Every afternoon for the past two weeks, our formidable development team has broken off into teams of expertise to contribute to one of the most challenging, but most rewarding, aspects of development. Education.
The process began with a meeting between all the volunteers, British and Nationals. After discussing what classes we would all like to teach we created three extracurricular classes for the local school children, English, IT/computing and guitar/music. Another group broke off to commit their time to an educational radio program to be broadcast to approximately 15,000 people across the Nueva Segovia area.
One single morning of promoting our classes in the local schools generated so much interest that we have had to turn some children away. An incredibly difficult decision that we were forced to make due to a lack of resources and time. We only have one set of guitars, one room of computers and one team of English teachers, with so many kids with a thirst for education that we can’t even teach half of them. Although this is frustrating, it’s also very encouraging that the young people here are so keen to learn. This made us ask ourselves, is this work going to be sustainable? If there aren’t currently enough teachers or resources to give the students the education they want and need, what will happen when we are gone? We quickly realised that in Nicaragua, having an English degree does not mean that you can speak the language, let alone teach it, the one person we have met with the ability to teach music has a full time job and the IT teachers seem dependant on us to be able to teach their classes.

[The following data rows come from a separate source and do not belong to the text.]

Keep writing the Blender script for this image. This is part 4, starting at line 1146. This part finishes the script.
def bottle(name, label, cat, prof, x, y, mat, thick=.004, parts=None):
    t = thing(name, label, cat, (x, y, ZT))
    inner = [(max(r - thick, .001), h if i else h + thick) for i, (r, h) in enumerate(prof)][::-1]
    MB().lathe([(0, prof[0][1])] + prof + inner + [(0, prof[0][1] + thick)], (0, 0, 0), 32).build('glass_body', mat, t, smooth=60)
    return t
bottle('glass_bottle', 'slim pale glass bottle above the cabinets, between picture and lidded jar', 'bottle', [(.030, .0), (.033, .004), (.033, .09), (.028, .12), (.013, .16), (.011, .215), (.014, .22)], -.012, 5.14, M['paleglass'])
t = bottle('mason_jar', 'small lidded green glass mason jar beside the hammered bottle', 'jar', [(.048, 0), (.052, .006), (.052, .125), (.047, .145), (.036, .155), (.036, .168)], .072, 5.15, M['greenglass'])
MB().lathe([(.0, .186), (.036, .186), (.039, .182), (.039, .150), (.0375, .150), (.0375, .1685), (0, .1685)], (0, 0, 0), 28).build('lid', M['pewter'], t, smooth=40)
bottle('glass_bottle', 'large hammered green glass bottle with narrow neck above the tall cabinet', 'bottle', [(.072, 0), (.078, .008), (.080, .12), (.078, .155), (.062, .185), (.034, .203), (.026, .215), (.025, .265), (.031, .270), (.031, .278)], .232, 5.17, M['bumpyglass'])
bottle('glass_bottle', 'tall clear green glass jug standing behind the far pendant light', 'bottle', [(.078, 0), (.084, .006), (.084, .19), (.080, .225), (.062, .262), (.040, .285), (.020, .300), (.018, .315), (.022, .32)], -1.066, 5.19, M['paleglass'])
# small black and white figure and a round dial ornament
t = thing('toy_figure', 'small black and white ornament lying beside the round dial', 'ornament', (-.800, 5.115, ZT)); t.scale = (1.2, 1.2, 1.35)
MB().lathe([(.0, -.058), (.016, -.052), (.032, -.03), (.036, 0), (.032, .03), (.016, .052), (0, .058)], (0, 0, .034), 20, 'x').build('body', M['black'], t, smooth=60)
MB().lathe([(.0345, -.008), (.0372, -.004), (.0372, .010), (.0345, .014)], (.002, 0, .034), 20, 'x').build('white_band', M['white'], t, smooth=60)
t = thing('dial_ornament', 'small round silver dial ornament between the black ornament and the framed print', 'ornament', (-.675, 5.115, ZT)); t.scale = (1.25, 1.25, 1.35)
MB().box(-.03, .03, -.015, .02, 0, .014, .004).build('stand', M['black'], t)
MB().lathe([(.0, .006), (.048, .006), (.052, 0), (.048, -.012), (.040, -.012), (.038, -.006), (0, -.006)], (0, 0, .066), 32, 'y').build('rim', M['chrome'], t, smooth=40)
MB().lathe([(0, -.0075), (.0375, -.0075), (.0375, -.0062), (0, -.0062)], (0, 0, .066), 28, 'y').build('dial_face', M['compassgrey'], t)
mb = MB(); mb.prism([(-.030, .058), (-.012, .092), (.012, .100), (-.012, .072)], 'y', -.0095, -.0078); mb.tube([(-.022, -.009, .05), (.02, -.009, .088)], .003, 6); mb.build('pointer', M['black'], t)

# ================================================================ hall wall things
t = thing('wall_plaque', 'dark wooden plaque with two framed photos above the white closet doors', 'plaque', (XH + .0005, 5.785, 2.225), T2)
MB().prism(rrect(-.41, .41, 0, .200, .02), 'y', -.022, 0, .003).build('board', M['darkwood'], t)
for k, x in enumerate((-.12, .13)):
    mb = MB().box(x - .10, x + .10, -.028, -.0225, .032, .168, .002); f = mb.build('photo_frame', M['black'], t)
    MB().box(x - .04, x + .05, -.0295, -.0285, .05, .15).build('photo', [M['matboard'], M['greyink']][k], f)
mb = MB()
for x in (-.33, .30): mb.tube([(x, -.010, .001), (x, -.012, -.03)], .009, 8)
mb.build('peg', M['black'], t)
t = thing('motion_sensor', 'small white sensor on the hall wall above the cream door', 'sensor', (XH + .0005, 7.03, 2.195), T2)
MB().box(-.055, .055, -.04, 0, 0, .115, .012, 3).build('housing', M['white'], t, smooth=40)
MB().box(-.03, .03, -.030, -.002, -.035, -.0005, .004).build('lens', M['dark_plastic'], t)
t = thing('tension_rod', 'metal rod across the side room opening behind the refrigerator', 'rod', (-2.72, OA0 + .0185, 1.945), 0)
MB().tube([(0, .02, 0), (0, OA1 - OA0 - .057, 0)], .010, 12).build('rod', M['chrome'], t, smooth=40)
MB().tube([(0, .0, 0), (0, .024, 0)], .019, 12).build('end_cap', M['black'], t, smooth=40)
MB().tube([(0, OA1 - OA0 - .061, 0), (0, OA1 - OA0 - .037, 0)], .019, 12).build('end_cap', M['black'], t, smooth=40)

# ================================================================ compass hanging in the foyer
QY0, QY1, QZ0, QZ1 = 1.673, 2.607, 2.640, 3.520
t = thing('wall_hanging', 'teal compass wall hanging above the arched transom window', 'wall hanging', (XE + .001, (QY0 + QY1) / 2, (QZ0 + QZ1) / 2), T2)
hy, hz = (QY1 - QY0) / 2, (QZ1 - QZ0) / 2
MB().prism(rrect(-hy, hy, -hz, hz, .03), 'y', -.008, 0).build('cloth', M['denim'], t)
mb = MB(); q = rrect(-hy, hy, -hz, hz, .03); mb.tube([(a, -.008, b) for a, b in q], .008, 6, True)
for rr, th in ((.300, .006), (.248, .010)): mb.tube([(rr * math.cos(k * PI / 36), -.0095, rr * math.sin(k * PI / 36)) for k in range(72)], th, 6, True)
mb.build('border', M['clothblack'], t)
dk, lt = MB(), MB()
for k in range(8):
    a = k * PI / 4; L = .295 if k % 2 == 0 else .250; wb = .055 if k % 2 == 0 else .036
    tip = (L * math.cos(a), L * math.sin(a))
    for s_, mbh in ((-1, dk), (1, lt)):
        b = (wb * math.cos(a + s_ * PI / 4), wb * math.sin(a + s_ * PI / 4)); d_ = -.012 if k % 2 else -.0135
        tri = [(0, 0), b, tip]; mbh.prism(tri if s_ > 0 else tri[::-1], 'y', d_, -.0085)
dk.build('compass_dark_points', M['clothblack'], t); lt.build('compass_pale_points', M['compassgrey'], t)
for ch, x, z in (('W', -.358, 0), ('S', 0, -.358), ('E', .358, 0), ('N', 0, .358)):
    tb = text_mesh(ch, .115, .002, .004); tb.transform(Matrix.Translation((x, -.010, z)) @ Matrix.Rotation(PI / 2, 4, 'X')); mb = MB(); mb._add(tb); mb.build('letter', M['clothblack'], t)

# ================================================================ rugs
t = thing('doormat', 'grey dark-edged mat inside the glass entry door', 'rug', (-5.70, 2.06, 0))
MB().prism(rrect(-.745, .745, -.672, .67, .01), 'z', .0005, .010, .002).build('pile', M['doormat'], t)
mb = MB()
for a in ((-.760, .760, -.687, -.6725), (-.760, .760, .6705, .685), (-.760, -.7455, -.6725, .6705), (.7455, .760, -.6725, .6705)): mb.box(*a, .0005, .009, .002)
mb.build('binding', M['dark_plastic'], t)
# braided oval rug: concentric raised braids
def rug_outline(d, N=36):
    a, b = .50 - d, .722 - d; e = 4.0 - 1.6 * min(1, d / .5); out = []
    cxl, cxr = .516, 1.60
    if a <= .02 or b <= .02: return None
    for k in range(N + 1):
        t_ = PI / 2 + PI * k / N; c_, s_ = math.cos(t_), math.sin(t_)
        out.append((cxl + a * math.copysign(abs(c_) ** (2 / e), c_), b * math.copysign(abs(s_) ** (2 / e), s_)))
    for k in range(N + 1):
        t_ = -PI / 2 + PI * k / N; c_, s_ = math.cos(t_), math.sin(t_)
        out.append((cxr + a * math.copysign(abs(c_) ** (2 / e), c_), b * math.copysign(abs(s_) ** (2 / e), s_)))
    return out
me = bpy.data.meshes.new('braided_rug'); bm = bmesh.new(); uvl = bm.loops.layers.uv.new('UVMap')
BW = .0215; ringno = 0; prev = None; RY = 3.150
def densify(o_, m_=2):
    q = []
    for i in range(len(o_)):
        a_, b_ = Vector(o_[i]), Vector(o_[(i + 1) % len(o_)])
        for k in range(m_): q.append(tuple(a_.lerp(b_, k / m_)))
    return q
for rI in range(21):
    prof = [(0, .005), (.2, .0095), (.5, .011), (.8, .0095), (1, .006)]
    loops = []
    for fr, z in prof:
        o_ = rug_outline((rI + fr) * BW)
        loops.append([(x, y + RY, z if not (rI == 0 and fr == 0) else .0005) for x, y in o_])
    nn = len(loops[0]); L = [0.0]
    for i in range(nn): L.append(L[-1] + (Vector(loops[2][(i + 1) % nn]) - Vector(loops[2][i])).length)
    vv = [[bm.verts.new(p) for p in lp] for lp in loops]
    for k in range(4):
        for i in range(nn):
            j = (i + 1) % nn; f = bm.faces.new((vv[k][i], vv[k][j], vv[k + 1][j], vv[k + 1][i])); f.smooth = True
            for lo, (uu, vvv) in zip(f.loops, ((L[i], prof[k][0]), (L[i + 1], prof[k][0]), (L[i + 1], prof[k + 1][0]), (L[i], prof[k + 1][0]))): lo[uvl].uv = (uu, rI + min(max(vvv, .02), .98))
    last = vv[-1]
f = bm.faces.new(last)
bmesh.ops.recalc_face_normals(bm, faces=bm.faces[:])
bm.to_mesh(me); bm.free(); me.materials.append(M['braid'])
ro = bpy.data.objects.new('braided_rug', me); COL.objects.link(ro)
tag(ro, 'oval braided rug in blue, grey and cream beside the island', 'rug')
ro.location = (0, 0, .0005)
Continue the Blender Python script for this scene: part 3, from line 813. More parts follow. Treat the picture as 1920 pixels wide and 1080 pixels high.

This has inspired a change in direction this week, expanding the horizons of our small educational world. In addition to the children’s guitar lesson, we have now started a weekly session for some of the local teachers, providing them with the resources and the musical knowledge to continue our hard work. We have decided that after the half way point of our project we will devote half of our English lessons to teaching the teachers and IT lessons with adults have already begun. On top of this we have branched out to weekly arts and crafts, sports coaching and first aid sessions to include more people and broaden the knowledge base of the local community.
This week we have made some difficult decisions and some drastic changes but hopefully this will equate to making a more sustainable and consequential development project.